--- Start DATA ---
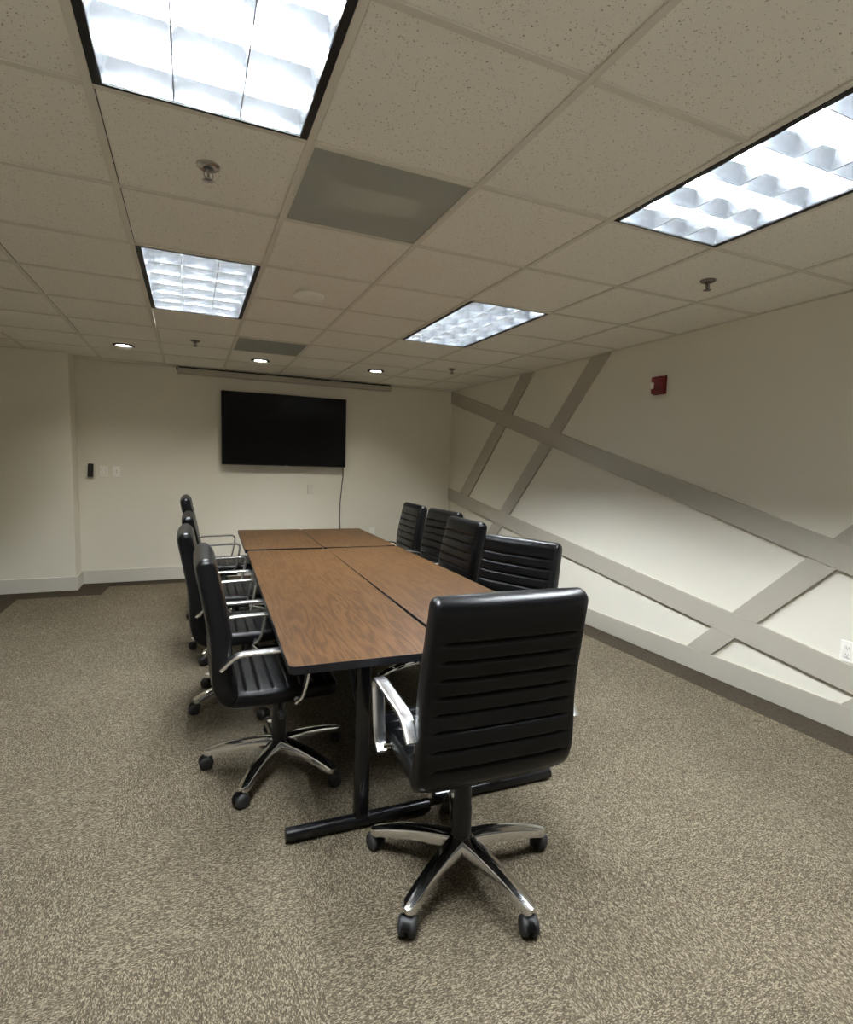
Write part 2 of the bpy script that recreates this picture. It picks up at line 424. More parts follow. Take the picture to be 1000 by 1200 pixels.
# ceiling: lay-in tiles (holes for the fixtures and vents) on an exposed grid
LIGHTS = [(0, -2), (0, 2), (3, -2), (3, 2)]
VENTS = [(1, 0), (1, 5)]
skip = set()
for c, r in LIGHTS: skip |= {(c, r), (c, r + 1)}
skip |= set(VENTS)
cols = [-3, -2, -1, 0, 1, 2, 3, 4, 5]; rows = list(range(-6, 9))
def gx(c): return min(WR, max(WL, GX0 + c * T))
def gy(r): return min(WB, max(WN, GY0 + r * T))
DOWN = [(-.553, 5.86), (.671, 5.94), (1.896, 5.88)]
bm = BM()
def holed(bm, x0, x1, y0, y1, z0, z1, cx, cy, rad, n=48):
    out = []
    for i in range(n):
        a = 2 * PI * i / n; dx, dy = math.cos(a), math.sin(a)
        k = min([(x1 - cx) / dx if dx > 1e-9 else 9, (x0 - cx) / dx if dx < -1e-9 else 9, (y1 - cy) / dy if dy > 1e-9 else 9, (y0 - cy) / dy if dy < -1e-9 else 9])
        out.append((cx + dx * k, cy + dy * k))
    for c_ in ((x0, y0), (x0, y1), (x1, y0), (x1, y1)):      # snap the closest spokes to the corners
        j = min(range(n), key=lambda i: (out[i][0] - c_[0]) ** 2 + (out[i][1] - c_[1]) ** 2); out[j] = c_
    inn = [(cx + rad * math.cos(2 * PI * i / n), cy + rad * math.sin(2 * PI * i / n)) for i in range(n)]
    L_ = [[bm.verts.new((*p, z)) for p in pp] for pp, z in ((inn, z1), (inn, z0), (out, z0), (out, z1), (inn, z1))]
    for a, b_ in zip(L_, L_[1:]):
        for i in range(n): bm.faces.new((a[i], a[(i + 1) % n], b_[(i + 1) % n], b_[i]))
for c in cols:
    for r in rows:
        if (c, r) in skip: continue
        hole = [d for d in DOWN if gx(c) < d[0] < gx(c + 1) and gy(r) < d[1] < gy(r + 1)]
        if hole:
            holed(bm, gx(c) + .009, gx(c + 1) - .009, gy(r) + .009, gy(r + 1) - .009, CEIL + .007, CEIL + .020, *hole[0], .076); continue
        x0, x1, y0, y1 = gx(c), gx(c + 1), gy(r), gy(r + 1)
        if x1 - x0 < .01 or y1 - y0 < .01: continue
        e = .009
        box(bm, x0 + .0148, x1 - e, y0 + e, y1 - e, CEIL + .007, CEIL + .020)
struct('ceiling', bm, M['tile'], 'suspended ceiling of off-white fissured tiles')
bm = BM(); box(bm, WL, WR, WN, WB, CEIL + .28, CEIL + .3); struct('ceiling_blocker', bm, M['grey_dark'], 'added dark slab above the ceiling tiles, keeping light out of the gaps')  # unseen slab, added to block world light so tile gaps stay dark
bm = BM(); F = .012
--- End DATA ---
### WHAT NEEDS TO BE DONE
Reproduce each line exactly, please, except for any pictures.

### THE REPLY
Write part 2 of the bpy script that recreates this picture. It picks up at line 424. More parts follow. Take the picture to be 1000 by 1200 pixels.
# ceiling: lay-in tiles (holes for the fixtures and vents) on an exposed grid
LIGHTS = [(0, -2), (0, 2), (3, -2), (3, 2)]
VENTS = [(1, 0), (1, 5)]
skip = set()
for c, r in LIGHTS: skip |= {(c, r), (c, r + 1)}
skip |= set(VENTS)
cols = [-3, -2, -1, 0, 1, 2, 3, 4, 5]; rows = list(range(-6, 9))
def gx(c): return min(WR, max(WL, GX0 + c * T))
def gy(r): return min(WB, max(WN, GY0 + r * T))
DOWN = [(-.553, 5.86), (.671, 5.94), (1.896, 5.88)]
bm = BM()
def holed(bm, x0, x1, y0, y1, z0, z1, cx, cy, rad, n=48):
    out = []
    for i in range(n):
        a = 2 * PI * i / n; dx, dy = math.cos(a), math.sin(a)
        k = min([(x1 - cx) / dx if dx > 1e-9 else 9, (x0 - cx) / dx if dx < -1e-9 else 9, (y1 - cy) / dy if dy > 1e-9 else 9, (y0 - cy) / dy if dy < -1e-9 else 9])
        out.append((cx + dx * k, cy + dy * k))
    for c_ in ((x0, y0), (x0, y1), (x1, y0), (x1, y1)):      # snap the closest spokes to the corners
        j = min(range(n), key=lambda i: (out[i][0] - c_[0]) ** 2 + (out[i][1] - c_[1]) ** 2); out[j] = c_
    inn = [(cx + rad * math.cos(2 * PI * i / n), cy + rad * math.sin(2 * PI * i / n)) for i in range(n)]
    L_ = [[bm.verts.new((*p, z)) for p in pp] for pp, z in ((inn, z1), (inn, z0), (out, z0), (out, z1), (inn, z1))]
    for a, b_ in zip(L_, L_[1:]):
        for i in range(n): bm.faces.new((a[i], a[(i + 1) % n], b_[(i + 1) % n], b_[i]))
for c in cols:
    for r in rows:
        if (c, r) in skip: continue
        hole = [d for d in DOWN if gx(c) < d[0] < gx(c + 1) and gy(r) < d[1] < gy(r + 1)]
        if hole:
            holed(bm, gx(c) + .009, gx(c + 1) - .009, gy(r) + .009, gy(r + 1) - .009, CEIL + .007, CEIL + .020, *hole[0], .076); continue
        x0, x1, y0, y1 = gx(c), gx(c + 1), gy(r), gy(r + 1)
        if x1 - x0 < .01 or y1 - y0 < .01: continue
        e = .009
        box(bm, x0 + .0148, x1 - e, y0 + e, y1 - e, CEIL + .007, CEIL + .020)
struct('ceiling', bm, M['tile'], 'suspended ceiling of off-white fissured tiles')
bm = BM(); box(bm, WL, WR, WN, WB, CEIL + .28, CEIL + .3); struct('ceiling_blocker', bm, M['grey_dark'], 'added dark slab above the ceiling tiles, keeping light out of the gaps')  # unseen slab, added to block world light so tile gaps stay dark
bm = BM(); F = .012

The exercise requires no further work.